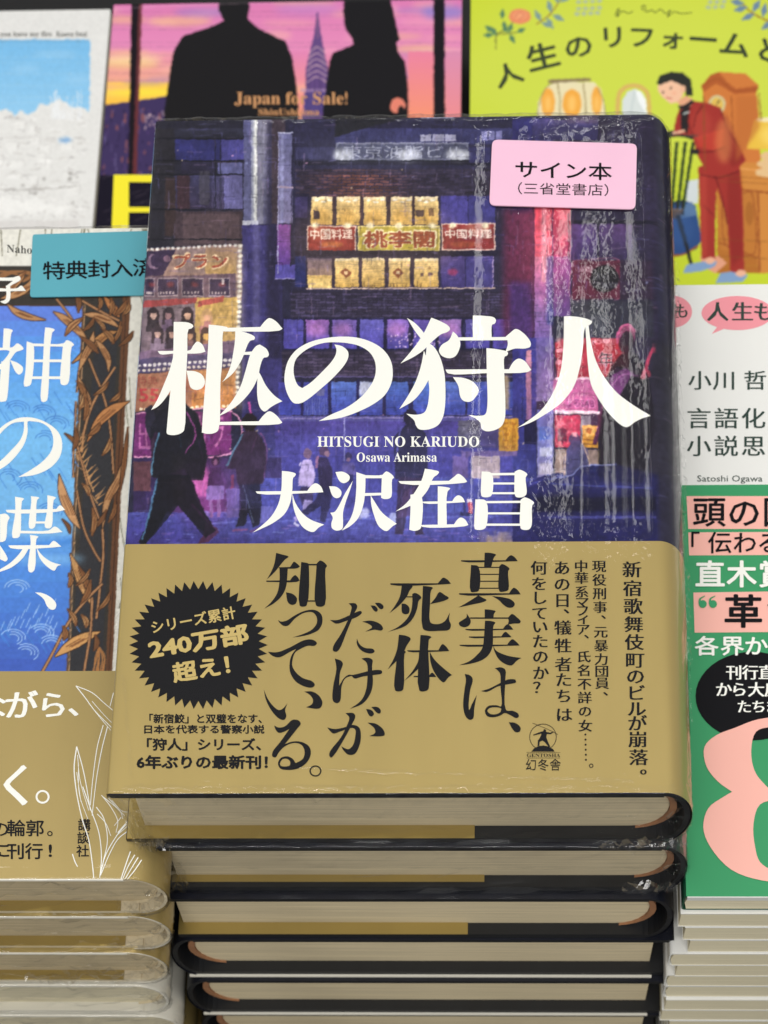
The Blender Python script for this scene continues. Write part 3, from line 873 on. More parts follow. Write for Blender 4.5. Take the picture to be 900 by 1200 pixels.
    for i in range(32): E_(281 - i * .12, 288 + i * 5.9, 2.6, 2.3, (255, 250, 236), .95, .8)
    R_(276, 288, 286, 480, (240, 220, 190), .25, 3)
    Pg([(158, 484), (271, 481), (270, 532), (156, 536)], (110, 40, 106)); L_([(158, 484), (270, 481), (269, 531), (157, 535)], 1.8, (226, 150, 190)); c.text('カラ', 226, 486, 262, 524, (196, 110, 170), .9); c.text('出', 162, 492, 180, 528, (196, 110, 170), .8)
    R_(156, 536, 330, 600, (52, 38, 84)); Pg([(156, 540), (176, 540), (176, 575), (156, 575)], (96, 58, 70)); R_(190, 545, 245, 600, (70, 40, 96), .8, 4)
    E_(238, 565, 9, 14, (226, 110, 190), .95, 3); E_(244, 580, 18, 30, (150, 60, 150), .5, 7); Pg([(223, 560), (242, 545), (244, 580), (228, 582)], (214, 104, 184), .8, 1.5)
    # pavement with wet reflections
    G(120, 600, 815, 642, (70, 72, 158), (54, 46, 120)); G(290, 560, 640, 642, (68, 70, 160), (60, 58, 140))
    for k in range(420):
        x, y = r.uniform(150, 640), r.uniform(592, 638); w = r.uniform(3, 16)
        R_(x, y, x + w, y + r.uniform(.5, 1.6), [(120, 130, 214), (40, 34, 92), (150, 110, 190), (52, 48, 130)][r.randrange(4)], r.uniform(.2, .6))
    for k in range(40): x = r.uniform(560, 640); R_(x, r.uniform(620, 638), x + r.uniform(3, 12), 638, (206, 170, 120), .22, .6)
    R_(320, 560, 620, 600, (64, 66, 150)); R_(470, 560, 540, 600, (70, 76, 160)); R_(404, 545, 470, 600, (60, 58, 138))
    for x in (330, 352, 404, 430, 478, 506): L_([(x, 493), (x, 600)], 1.2, (88, 84, 170), .7)
    L_([(322, 560), (540, 559)], 1, (100, 100, 180)); L_([(250, 612), (640, 602)], 2, (104, 112, 200), .5)
    for k in range(30): E_(425 + r.uniform(-4, 6), 601 + r.uniform(-5, 5), r.uniform(1, 3), r.uniform(1, 3), (206, 206, 240), .6, .6)
    E_(460, 607, 5, 7, (190, 196, 236), .9, .8); R_(548, 588, 553, 601, (206, 60, 70)); R_(547, 584, 552, 588, (240, 220, 220)); R_(538, 600, 550, 604, (30, 28, 60)); R_(542, 585, 545, 602, (40, 36, 80))
    R_(228, 598, 244, 612, (110, 100, 180)); R_(298, 593, 320, 612, (100, 96, 180))
    # parked car, dark and low, right
    Pg([(600, 572), (640, 556), (668, 552), (676, 545), (700, 543), (770, 552), (812, 556), (812, 645), (600, 645)], (34, 32, 96)); Pg([(618, 566), (660, 556), (770, 560), (770, 572), (620, 576)], (58, 56, 140)); Pg([(672, 552), (680, 546), (724, 545), (726, 552)], (40, 60, 120))
    R_(606, 578, 770, 600, (22, 20, 52)); R_(626, 602, 770, 610, (44, 42, 110)); L_([(670, 553), (678, 545), (720, 543)], 1, (140, 150, 210)); L_([(640, 556), (770, 560)], .8, (90, 100, 190))
    for x in (700, 706): L_([(x, 548), (x + 4, 556)], 1.5, (120, 90, 60))
    # figures
    def person(x, hy, s, coat, leg, lean=0, stride=6, rim=None, bag=None):
        """a passer-by drawn from simple clothed shapes: x centre, hy head top, s height"""
        h = s / 7.5
        E_(x + lean, hy + h * .55, h * .42, h * .55, coat if rim is None else (50, 36, 40))
        Pg([(x - h * .3, hy + h), (x + h * .35, hy + h), (x + h * .95, hy + h * 1.6), (x + h * 1.05, hy + h * 4.2), (x - h * .95, hy + h * 4.2), (x - h * 1.0, hy + h * 1.7)], coat)
        Pg([(x - h * .75, hy + h * 4.1), (x + h * .1, hy + h * 4.1), (x - stride * .4, hy + s * .78), (x - stride, hy + s), (x - stride - h * .5, hy + s)], leg)
        Pg([(x, hy + h * 4.1), (x + h * .8, hy + h * 4.1), (x + stride * .8, hy + s * .78), (x + stride + h * .35, hy + s), (x + stride - h * .2, hy + s)], leg)
        if rim is not None:
            L_([(x - h * .95, hy + h * 1.7), (x - h * 1.0, hy + h * 4.1)], 1, rim)
    # large man in a long coat, back left
    Pg([(180, 478), (196, 462), (214, 470), (230, 484), (238, 510), (243, 535), (238, 562), (222, 562), (216, 548), (188, 560), (176, 558), (180, 530), (186, 508), (174, 500)], (28, 28, 40))
    Pg([(184, 556), (222, 556), (232, 590), (254, 622), (244, 628), (226, 612), (206, 590), (194, 602), (182, 622), (168, 640), (162, 636), (174, 606)], (24, 24, 34))
    Pg([(240, 612), (254, 618), (256, 624), (244, 634), (232, 638), (238, 624)], (70, 34, 66)); L_([(186, 508), (178, 540), (177, 557)], 1.6, (70, 110, 140)); L_([(184, 560), (174, 606), (166, 632)], 1.4, (60, 96, 130)); L_([(216, 480), (228, 508), (216, 532)], 1.3, (120, 50, 110)); L_([(224, 590), (248, 616)], 2, (120, 40, 110))
    L_([(210, 510), (212, 524)], 1.2, (60, 110, 150)); Pg([(200, 530), (216, 532), (214, 590), (204, 590)], (70, 66, 40), .35, 3); Pg([(170, 478), (178, 474), (184, 500), (176, 516), (170, 500)], (40, 38, 56)); L_([(232, 515), (238, 540)], 1, (84, 40, 100))
    # second man, seen from behind, right of him
    E_(292, 494, 9.5, 10, (38, 30, 40)); E_(292, 503, 6, 4, (52, 36, 44)); Pg([(284, 506), (300, 504), (310, 520), (312, 545), (308, 566), (300, 568), (278, 568), (276, 548), (266, 550), (266, 545), (276, 522)], (56, 40, 62))
    L_([(284, 508), (272, 530), (265, 546)], 2.2, (70, 100, 130)); L_([(304, 506), (312, 524), (309, 560)], 1.6, (120, 70, 130)); L_([(300, 510), (294, 530)], 1.2, (120, 66, 120)); Pg([(279, 566), (304, 566), (306, 590), (304, 614), (296, 618), (290, 600), (286, 616), (276, 618), (282, 594)], (26, 24, 38)); L_([(272, 621), (290, 620)], 2.4, (110, 60, 110)); L_([(292, 622), (308, 618)], 2.4, (90, 50, 100)); L_([(291, 470), (294, 486)], 2.6, (206, 80, 170)); L_([(284, 566), (296, 612)], .9, (90, 100, 130))
    # pale group between them
    E_(252, 540, 4.5, 6, (40, 26, 50)); E_(252, 541, 2.5, 3.6, (120, 80, 110)); Pg([(246, 547), (258, 547), (262, 570), (242, 570)], (46, 28, 66)); Pg([(242, 569), (262, 569), (262, 585), (241, 585)], (120, 104, 176)); R_(245, 585, 249, 606, (120, 90, 150)); R_(254, 585, 258, 606, (120, 90, 150)); Pg([(264, 572), (280, 572), (280, 606), (266, 606)], (92, 80, 150)); R_(270, 556, 274, 572, (110, 40, 60))
    # woman in a pale coat with her companion
    E_(360, 531, 5, 6.5, (120, 84, 100)); Pg([(354, 539), (364, 538), (369, 556), (366, 570), (349, 569), (350, 552)], (206, 180, 226)); L_([(352, 541), (350, 545)], 2, (230, 210, 240)); Pg([(351, 570), (366, 570), (366, 586), (354, 592), (350, 580)], (52, 40, 70)); Pg([(356, 585), (366, 586), (360, 600), (345, 612), (344, 606), (354, 598)], (170, 150, 206)); L_([(344, 612), (350, 616)], 2.4, (214, 206, 236))
    E_(379, 528, 6, 6, (70, 44, 62)); E_(383, 531, 3, 3.5, (150, 104, 110)); Pg([(373, 535), (384, 536), (389, 552), (388, 574), (374, 574), (372, 552)], (38, 26, 52)); L_([(372, 534), (370, 548)], 3, (160, 100, 130)); Pg([(374, 572), (390, 572), (386, 594), (380, 612), (374, 610), (376, 592), (358, 604), (352, 600), (370, 584)], (32, 26, 54))
    E_(408, 534, 4, 5, (40, 32, 60)); E_(408, 538, 2.4, 2.6, (130, 90, 110)); Pg([(402, 542), (414, 542), (418, 556), (398, 556)], (88, 76, 140)); R_(401, 555, 413, 565, (34, 30, 70)); 
    person(481, 478, 148, (34, 30, 52), (44, 30, 50), 0, 9); L_([(470, 498), (466, 520), (463, 540)], 2, (84, 80, 160)); Pg([(474, 575), (486, 570), (480, 604), (464, 608)], (80, 50, 80), .7)
    # figure outlined before the shop, and the man with the bubble umbrella
    E_(673, 514, 7, 7, (78, 62, 104)); Pg([(664, 526), (670, 516), (680, 516), (688, 526), (691, 545), (688, 556), (660, 558), (660, 540)], (74, 70, 120)); L_([(663, 528), (661, 556)], 1.2, (220, 180, 150)); L_([(682, 518), (690, 540), (689, 552)], 1.2, (226, 190, 160)); R_(670, 506, 676, 511, (236, 170, 176))
    E_(734, 393, 10, 12, (140, 60, 100)); E_(735, 396, 7, 9, (58, 34, 52)); L_([(724, 392), (727, 383), (736, 380), (742, 386)], 2.2, (206, 84, 134)); Pg([(714, 440), (722, 428), (750, 434), (762, 456), (764, 500), (742, 560), (700, 558), (704, 520), (706, 480)], (30, 24, 38))
    Pg([(712, 446), (720, 430), (736, 434), (720, 464), (706, 470)], (132, 60, 130)); L_([(722, 440), (740, 434), (752, 440)], 3, (120, 60, 124)); L_([(708, 470), (702, 500), (696, 520)], 5, (84, 34, 76)); Pg([(700, 486), (716, 480), (716, 540), (704, 540)], (58, 28, 54))
    L_([(752, 440), (758, 424), (764, 406)], 4.5, (196, 60, 96), 1, 2.5); E_(757, 438, 5, 5, (214, 60, 90)); E_(766, 404, 2.2, 3, (220, 80, 110)); E_(748, 428, 3, 2.5, (196, 60, 90)); 
    Pg([(760, 400), (812, 400), (812, 645), (770, 645)], (40, 38, 52), .85, 4); Pg([(738, 470), (812, 470), (812, 556), (745, 560)], (44, 42, 58), .8, 5)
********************
▶ [Written task]:
Among the lines of the data, identify those with the word "from". Copy each of them.

▶ [Full solution]:
The Blender Python script for this scene continues. Write part 3, from line 873 on. More parts follow. Write for Blender 4.5. Take the picture to be 900 by 1200 pixels.
        """a passer-by drawn from simple clothed shapes: x centre, hy head top, s height"""
    # second man, seen from behind, right of him